Tentar mudar os tempos e a Lei é uma referência a Antíoco IV que quis mudar o calendário judaico para acabar com as festas e a Lei, que é a Tora.
Metade de um tempo significa três anos e meio, que é metade de sete (um período completo). Esse tempo, por não ser um número completo, indica que a perseguição terá seu fim.
27- E o reino e o império e as grandezas dos reinos sob todos os céus serão entregues ao povo dos santos do Altíssimo. Seu império é um império eterno, e todos os impérios o servirão e lhe prestarão obediência”.
Novamente surge a esperança do autor: no fim, Deus governará tudo.
28- Aqui termina a narrativa. Eu, Daniel, fiquei muito perturbado em meus pensamentos, e a cor do meu rosto mudou. E conservei tudo isto em meu coração
Daniel relembra que tudo foi perturbador e por isso fica pensativo. Ele guarda tudo no coração, já que não é o momento de revelar nada a quem esta no poder. Ele espera pacientemente o momento de Deus agir.
- Análise Pragmática
É um tempo de intensa helenização de Jerusalém e dos territórios judaicos. Antíoco Epífanes profanou o templo, e produziu um grande abismo entre os judeus: os que aceitam as práticas helenísticas e os que permanecem fiéis à cultura político-religiosa, os macabeus.
Devido a isso, o autor vem mostrar através desse texto, uma lição de esperança para o povo que estava sofrendo perseguição de Antíoco Epífanes, por isso ele relembra o passado, mostrando para a comunidade para a qual escreve que eles também já foram dominados por outros impérios poderosos, e que Deus agiu e os libertou.
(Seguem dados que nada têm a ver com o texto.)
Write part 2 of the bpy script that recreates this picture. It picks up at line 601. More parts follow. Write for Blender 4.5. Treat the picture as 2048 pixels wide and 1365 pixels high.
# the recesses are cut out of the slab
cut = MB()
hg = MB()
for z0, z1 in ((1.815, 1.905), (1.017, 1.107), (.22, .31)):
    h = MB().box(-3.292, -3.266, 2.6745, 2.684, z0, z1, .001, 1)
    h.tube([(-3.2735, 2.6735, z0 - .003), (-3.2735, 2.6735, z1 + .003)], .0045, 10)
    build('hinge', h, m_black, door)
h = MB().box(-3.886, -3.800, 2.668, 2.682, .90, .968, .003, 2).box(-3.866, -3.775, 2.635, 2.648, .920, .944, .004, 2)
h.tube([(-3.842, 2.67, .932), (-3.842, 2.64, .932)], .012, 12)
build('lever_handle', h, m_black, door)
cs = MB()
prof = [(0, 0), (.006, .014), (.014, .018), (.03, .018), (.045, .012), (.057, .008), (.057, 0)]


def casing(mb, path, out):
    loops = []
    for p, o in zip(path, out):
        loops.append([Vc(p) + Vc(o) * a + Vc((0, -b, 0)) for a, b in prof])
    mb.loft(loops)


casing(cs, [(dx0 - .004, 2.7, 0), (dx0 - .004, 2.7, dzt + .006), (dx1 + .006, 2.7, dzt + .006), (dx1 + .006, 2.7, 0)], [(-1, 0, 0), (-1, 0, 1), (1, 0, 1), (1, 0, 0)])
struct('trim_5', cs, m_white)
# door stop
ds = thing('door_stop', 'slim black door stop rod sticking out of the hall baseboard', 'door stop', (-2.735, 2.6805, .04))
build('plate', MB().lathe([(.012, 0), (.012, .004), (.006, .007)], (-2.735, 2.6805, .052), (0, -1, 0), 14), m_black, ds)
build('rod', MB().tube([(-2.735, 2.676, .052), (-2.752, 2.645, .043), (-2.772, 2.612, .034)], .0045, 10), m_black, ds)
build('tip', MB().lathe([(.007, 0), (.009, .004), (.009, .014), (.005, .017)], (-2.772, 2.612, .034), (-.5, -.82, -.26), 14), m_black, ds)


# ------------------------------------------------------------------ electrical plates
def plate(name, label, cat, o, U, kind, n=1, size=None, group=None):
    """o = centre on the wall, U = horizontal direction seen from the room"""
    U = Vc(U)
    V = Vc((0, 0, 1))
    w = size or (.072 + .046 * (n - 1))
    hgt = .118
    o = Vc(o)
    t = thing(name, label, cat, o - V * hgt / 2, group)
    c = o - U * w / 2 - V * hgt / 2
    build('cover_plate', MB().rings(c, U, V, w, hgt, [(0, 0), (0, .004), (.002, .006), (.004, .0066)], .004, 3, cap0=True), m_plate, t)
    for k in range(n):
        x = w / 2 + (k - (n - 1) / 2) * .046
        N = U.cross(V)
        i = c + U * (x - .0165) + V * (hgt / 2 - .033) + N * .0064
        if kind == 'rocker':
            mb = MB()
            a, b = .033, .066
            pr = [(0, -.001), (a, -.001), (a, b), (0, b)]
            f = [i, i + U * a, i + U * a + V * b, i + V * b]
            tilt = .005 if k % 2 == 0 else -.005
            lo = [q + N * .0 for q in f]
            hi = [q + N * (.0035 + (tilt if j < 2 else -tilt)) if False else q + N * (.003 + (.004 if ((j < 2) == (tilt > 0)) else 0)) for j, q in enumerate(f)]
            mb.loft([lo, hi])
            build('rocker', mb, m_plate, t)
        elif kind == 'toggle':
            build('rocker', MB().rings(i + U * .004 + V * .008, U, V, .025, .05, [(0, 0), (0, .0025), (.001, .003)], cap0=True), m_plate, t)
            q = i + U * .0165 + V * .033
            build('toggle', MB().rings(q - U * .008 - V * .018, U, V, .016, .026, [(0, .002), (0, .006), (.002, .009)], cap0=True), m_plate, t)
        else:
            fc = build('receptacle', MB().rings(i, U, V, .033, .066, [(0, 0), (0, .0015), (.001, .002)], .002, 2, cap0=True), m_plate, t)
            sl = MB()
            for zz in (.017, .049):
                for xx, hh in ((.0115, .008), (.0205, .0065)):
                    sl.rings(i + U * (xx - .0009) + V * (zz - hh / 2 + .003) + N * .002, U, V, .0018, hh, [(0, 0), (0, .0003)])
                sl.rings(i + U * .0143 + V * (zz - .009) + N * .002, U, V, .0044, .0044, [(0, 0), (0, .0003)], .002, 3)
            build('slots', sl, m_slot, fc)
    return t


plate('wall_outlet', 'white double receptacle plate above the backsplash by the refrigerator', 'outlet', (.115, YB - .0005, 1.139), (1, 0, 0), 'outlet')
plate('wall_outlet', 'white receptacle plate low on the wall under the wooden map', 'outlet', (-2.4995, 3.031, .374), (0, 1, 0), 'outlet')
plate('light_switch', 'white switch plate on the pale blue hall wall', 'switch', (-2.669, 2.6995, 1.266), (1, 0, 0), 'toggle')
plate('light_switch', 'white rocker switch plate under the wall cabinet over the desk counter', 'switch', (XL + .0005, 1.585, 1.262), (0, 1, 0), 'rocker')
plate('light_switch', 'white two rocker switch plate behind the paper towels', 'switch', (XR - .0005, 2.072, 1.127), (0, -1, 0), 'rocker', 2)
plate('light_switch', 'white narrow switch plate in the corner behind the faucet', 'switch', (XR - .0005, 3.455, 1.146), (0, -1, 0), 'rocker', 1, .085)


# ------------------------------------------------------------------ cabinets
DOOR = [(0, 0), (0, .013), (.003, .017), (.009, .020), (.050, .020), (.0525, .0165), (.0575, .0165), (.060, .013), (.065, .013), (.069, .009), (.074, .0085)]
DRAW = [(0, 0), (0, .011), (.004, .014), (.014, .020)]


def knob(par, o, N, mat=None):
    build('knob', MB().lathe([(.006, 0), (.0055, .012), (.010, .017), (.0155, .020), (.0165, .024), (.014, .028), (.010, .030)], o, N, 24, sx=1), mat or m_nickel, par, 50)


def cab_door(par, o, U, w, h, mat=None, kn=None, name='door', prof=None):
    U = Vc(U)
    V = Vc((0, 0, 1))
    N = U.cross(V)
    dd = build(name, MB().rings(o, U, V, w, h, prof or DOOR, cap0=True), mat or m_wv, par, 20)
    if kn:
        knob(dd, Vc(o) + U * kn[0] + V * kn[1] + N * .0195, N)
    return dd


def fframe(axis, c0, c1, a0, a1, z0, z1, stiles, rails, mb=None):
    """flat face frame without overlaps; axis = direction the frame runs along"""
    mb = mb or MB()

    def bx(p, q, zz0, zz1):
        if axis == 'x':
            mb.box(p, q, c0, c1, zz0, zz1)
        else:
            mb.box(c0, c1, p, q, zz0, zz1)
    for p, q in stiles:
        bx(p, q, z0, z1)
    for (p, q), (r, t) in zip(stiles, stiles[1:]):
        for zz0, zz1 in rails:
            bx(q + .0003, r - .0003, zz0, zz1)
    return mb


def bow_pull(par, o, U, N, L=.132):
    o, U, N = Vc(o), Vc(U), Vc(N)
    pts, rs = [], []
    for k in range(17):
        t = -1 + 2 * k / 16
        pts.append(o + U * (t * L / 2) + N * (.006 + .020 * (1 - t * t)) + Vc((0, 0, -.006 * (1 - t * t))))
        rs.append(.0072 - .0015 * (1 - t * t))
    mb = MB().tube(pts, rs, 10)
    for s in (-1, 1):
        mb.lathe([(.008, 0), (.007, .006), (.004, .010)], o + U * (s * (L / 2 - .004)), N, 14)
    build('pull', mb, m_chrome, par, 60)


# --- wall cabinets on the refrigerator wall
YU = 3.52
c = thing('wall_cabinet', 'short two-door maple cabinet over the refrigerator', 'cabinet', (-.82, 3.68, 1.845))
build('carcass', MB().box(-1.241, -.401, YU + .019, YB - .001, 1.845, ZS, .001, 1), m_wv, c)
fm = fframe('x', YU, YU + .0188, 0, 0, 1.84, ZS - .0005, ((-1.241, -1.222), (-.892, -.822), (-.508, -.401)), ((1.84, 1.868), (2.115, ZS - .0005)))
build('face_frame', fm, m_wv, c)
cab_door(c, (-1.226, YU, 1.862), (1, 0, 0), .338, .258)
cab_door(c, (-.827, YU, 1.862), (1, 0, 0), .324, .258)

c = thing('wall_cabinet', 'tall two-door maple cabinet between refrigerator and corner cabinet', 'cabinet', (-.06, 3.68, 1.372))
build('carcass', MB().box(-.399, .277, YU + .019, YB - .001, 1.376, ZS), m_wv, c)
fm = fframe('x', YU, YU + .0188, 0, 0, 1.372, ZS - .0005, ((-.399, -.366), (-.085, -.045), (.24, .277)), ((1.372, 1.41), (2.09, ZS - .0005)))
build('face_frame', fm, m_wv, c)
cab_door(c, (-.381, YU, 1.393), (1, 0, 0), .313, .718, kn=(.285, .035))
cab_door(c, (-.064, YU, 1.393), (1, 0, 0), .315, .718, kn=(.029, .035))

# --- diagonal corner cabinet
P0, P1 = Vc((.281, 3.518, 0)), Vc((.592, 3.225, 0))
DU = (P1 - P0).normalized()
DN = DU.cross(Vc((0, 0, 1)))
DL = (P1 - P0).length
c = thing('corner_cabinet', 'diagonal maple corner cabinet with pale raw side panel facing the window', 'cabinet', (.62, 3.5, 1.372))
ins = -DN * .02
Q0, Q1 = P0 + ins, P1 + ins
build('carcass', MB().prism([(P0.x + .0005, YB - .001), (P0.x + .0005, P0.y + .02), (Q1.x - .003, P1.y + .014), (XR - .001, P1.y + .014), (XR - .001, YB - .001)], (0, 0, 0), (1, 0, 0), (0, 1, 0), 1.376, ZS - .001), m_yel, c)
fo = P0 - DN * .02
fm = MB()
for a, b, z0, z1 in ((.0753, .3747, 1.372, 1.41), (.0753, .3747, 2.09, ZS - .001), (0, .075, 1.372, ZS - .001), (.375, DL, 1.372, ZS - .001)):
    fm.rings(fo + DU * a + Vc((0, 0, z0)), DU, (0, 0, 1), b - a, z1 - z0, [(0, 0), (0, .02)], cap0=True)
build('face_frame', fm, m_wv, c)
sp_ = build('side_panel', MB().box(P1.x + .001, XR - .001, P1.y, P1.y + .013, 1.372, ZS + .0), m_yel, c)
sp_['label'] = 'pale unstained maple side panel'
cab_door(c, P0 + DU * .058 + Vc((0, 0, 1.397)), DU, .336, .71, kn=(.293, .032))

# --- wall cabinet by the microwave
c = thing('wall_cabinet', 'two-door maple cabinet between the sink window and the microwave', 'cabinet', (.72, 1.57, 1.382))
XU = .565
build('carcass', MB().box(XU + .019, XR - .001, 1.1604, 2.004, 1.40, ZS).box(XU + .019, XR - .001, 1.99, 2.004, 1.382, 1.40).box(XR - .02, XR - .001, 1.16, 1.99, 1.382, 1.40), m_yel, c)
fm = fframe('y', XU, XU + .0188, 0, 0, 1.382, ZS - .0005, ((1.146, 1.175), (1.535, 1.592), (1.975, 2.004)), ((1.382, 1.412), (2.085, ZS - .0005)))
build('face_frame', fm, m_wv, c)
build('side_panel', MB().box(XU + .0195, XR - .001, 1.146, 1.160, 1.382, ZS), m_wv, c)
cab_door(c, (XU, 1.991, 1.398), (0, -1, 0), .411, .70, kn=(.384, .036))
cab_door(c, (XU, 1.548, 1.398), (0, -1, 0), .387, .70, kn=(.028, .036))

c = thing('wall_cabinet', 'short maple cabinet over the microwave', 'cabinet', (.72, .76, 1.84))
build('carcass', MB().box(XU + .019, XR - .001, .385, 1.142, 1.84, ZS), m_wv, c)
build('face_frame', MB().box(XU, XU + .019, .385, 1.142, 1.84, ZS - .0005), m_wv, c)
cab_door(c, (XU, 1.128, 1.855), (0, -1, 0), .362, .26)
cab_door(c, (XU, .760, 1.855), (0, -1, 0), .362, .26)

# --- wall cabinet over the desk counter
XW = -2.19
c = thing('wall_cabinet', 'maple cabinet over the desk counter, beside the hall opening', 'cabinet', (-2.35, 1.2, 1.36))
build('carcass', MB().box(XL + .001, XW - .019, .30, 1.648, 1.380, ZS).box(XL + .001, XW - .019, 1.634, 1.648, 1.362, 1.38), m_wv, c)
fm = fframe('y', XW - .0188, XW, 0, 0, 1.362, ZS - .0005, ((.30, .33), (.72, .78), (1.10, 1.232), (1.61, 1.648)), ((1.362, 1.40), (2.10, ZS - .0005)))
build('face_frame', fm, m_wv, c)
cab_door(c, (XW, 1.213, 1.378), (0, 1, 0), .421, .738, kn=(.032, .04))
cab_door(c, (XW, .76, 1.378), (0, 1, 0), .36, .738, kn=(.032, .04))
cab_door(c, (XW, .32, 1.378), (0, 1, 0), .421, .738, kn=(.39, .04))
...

Daí ele quer mostrar ao povo que Deus também iria intervir sob a ameaça que estavam sofrendo, pois Deus não abandona os fiéis.
- Hermenêutica
Hoje, para uma melhor compreensão das palavras de Daniel, podemos lembrar o trecho da música que diz “apesar de você amanhã há de ser outro dia”. Diante das diversas dificuldades que surgem ao longo da vida, devemos ser perseverantes e ter esperança em Deus, pois Ele mesmo não interferindo diretamente nas nossas vidas, está caminhando conosco. E mesmo que as nossas dificuldades sejam o domínio de outros, seja através das palavras, ações e até mesmo privação da nossa liberdade, Deus julgará o opressor e recompensará os cativos.